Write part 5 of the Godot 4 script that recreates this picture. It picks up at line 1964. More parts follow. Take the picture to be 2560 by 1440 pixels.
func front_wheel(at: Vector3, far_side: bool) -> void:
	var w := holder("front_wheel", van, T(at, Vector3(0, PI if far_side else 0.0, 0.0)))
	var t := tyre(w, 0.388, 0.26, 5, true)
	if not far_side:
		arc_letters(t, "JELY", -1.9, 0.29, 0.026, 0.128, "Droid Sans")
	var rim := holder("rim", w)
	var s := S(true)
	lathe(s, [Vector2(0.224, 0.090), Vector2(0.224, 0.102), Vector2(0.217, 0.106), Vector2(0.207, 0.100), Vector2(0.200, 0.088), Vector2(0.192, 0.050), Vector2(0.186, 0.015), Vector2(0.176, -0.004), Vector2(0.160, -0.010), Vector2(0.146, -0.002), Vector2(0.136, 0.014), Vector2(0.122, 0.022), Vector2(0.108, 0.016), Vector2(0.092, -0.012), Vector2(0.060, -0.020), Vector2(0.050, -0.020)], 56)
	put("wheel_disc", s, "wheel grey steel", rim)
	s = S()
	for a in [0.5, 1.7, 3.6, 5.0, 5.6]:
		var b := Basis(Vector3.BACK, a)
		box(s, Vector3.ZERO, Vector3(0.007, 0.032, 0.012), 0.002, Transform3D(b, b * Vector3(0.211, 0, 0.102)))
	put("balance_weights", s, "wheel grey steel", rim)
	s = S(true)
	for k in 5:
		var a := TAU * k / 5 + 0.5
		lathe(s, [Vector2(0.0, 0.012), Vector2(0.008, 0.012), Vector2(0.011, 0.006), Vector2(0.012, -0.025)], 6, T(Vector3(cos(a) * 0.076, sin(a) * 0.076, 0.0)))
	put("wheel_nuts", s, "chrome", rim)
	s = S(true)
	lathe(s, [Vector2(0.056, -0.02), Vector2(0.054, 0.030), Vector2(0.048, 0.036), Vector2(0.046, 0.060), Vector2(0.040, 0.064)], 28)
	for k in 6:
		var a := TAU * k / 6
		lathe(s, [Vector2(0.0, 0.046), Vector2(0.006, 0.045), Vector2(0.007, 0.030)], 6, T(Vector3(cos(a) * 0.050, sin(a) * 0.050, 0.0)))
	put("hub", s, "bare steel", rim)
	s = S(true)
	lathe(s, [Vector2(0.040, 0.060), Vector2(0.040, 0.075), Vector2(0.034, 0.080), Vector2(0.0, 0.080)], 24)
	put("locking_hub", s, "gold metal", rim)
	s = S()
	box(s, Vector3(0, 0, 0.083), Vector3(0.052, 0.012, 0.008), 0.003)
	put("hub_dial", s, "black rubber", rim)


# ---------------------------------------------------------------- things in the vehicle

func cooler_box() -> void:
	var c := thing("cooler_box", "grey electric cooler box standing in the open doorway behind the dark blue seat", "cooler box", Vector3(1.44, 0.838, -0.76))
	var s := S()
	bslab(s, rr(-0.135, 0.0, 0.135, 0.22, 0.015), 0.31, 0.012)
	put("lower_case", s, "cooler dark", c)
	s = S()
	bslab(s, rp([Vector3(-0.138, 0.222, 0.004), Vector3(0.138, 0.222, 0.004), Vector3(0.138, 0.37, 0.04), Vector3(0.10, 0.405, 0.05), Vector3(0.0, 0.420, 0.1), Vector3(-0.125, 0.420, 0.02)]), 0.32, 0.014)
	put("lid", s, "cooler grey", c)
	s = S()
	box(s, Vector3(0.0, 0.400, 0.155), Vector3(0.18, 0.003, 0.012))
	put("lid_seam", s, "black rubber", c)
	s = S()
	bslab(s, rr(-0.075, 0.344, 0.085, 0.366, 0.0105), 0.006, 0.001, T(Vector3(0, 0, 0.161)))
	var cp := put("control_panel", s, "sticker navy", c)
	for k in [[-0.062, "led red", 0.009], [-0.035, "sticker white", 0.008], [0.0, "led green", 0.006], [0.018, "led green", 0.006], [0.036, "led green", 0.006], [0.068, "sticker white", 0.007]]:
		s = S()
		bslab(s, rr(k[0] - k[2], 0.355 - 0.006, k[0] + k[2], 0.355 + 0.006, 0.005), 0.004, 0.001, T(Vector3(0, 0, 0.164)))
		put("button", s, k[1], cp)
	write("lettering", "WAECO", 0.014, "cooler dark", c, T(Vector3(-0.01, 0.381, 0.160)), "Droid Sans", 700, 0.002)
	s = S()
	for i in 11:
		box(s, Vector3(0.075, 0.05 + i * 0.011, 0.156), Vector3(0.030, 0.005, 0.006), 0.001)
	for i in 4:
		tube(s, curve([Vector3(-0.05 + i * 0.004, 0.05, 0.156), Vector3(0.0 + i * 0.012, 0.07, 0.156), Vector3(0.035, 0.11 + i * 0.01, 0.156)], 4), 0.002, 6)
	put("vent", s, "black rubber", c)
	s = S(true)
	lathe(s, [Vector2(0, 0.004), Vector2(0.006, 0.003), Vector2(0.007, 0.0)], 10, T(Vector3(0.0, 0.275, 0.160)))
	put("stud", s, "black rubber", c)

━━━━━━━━

WRITTEN INSTRUCTION: Make an exact copy of every line in the data.

OUTPUT BELOW:
Write part 5 of the Godot 4 script that recreates this picture. It picks up at line 1964. More parts follow. Take the picture to be 2560 by 1440 pixels.
func front_wheel(at: Vector3, far_side: bool) -> void:
	var w := holder("front_wheel", van, T(at, Vector3(0, PI if far_side else 0.0, 0.0)))
	var t := tyre(w, 0.388, 0.26, 5, true)
	if not far_side:
		arc_letters(t, "JELY", -1.9, 0.29, 0.026, 0.128, "Droid Sans")
	var rim := holder("rim", w)
	var s := S(true)
	lathe(s, [Vector2(0.224, 0.090), Vector2(0.224, 0.102), Vector2(0.217, 0.106), Vector2(0.207, 0.100), Vector2(0.200, 0.088), Vector2(0.192, 0.050), Vector2(0.186, 0.015), Vector2(0.176, -0.004), Vector2(0.160, -0.010), Vector2(0.146, -0.002), Vector2(0.136, 0.014), Vector2(0.122, 0.022), Vector2(0.108, 0.016), Vector2(0.092, -0.012), Vector2(0.060, -0.020), Vector2(0.050, -0.020)], 56)
	put("wheel_disc", s, "wheel grey steel", rim)
	s = S()
	for a in [0.5, 1.7, 3.6, 5.0, 5.6]:
		var b := Basis(Vector3.BACK, a)
		box(s, Vector3.ZERO, Vector3(0.007, 0.032, 0.012), 0.002, Transform3D(b, b * Vector3(0.211, 0, 0.102)))
	put("balance_weights", s, "wheel grey steel", rim)
	s = S(true)
	for k in 5:
		var a := TAU * k / 5 + 0.5
		lathe(s, [Vector2(0.0, 0.012), Vector2(0.008, 0.012), Vector2(0.011, 0.006), Vector2(0.012, -0.025)], 6, T(Vector3(cos(a) * 0.076, sin(a) * 0.076, 0.0)))
	put("wheel_nuts", s, "chrome", rim)
	s = S(true)
	lathe(s, [Vector2(0.056, -0.02), Vector2(0.054, 0.030), Vector2(0.048, 0.036), Vector2(0.046, 0.060), Vector2(0.040, 0.064)], 28)
	for k in 6:
		var a := TAU * k / 6
		lathe(s, [Vector2(0.0, 0.046), Vector2(0.006, 0.045), Vector2(0.007, 0.030)], 6, T(Vector3(cos(a) * 0.050, sin(a) * 0.050, 0.0)))
	put("hub", s, "bare steel", rim)
	s = S(true)
	lathe(s, [Vector2(0.040, 0.060), Vector2(0.040, 0.075), Vector2(0.034, 0.080), Vector2(0.0, 0.080)], 24)
	put("locking_hub", s, "gold metal", rim)
	s = S()
	box(s, Vector3(0, 0, 0.083), Vector3(0.052, 0.012, 0.008), 0.003)
	put("hub_dial", s, "black rubber", rim)


# ---------------------------------------------------------------- things in the vehicle

func cooler_box() -> void:
	var c := thing("cooler_box", "grey electric cooler box standing in the open doorway behind the dark blue seat", "cooler box", Vector3(1.44, 0.838, -0.76))
	var s := S()
	bslab(s, rr(-0.135, 0.0, 0.135, 0.22, 0.015), 0.31, 0.012)
	put("lower_case", s, "cooler dark", c)
	s = S()
	bslab(s, rp([Vector3(-0.138, 0.222, 0.004), Vector3(0.138, 0.222, 0.004), Vector3(0.138, 0.37, 0.04), Vector3(0.10, 0.405, 0.05), Vector3(0.0, 0.420, 0.1), Vector3(-0.125, 0.420, 0.02)]), 0.32, 0.014)
	put("lid", s, "cooler grey", c)
	s = S()
	box(s, Vector3(0.0, 0.400, 0.155), Vector3(0.18, 0.003, 0.012))
	put("lid_seam", s, "black rubber", c)
	s = S()
	bslab(s, rr(-0.075, 0.344, 0.085, 0.366, 0.0105), 0.006, 0.001, T(Vector3(0, 0, 0.161)))
	var cp := put("control_panel", s, "sticker navy", c)
	for k in [[-0.062, "led red", 0.009], [-0.035, "sticker white", 0.008], [0.0, "led green", 0.006], [0.018, "led green", 0.006], [0.036, "led green", 0.006], [0.068, "sticker white", 0.007]]:
		s = S()
		bslab(s, rr(k[0] - k[2], 0.355 - 0.006, k[0] + k[2], 0.355 + 0.006, 0.005), 0.004, 0.001, T(Vector3(0, 0, 0.164)))
		put("button", s, k[1], cp)
	write("lettering", "WAECO", 0.014, "cooler dark", c, T(Vector3(-0.01, 0.381, 0.160)), "Droid Sans", 700, 0.002)
	s = S()
	for i in 11:
		box(s, Vector3(0.075, 0.05 + i * 0.011, 0.156), Vector3(0.030, 0.005, 0.006), 0.001)
	for i in 4:
		tube(s, curve([Vector3(-0.05 + i * 0.004, 0.05, 0.156), Vector3(0.0 + i * 0.012, 0.07, 0.156), Vector3(0.035, 0.11 + i * 0.01, 0.156)], 4), 0.002, 6)
	put("vent", s, "black rubber", c)
	s = S(true)
	lathe(s, [Vector2(0, 0.004), Vector2(0.006, 0.003), Vector2(0.007, 0.0)], 10, T(Vector3(0.0, 0.275, 0.160)))
	put("stud", s, "black rubber", c)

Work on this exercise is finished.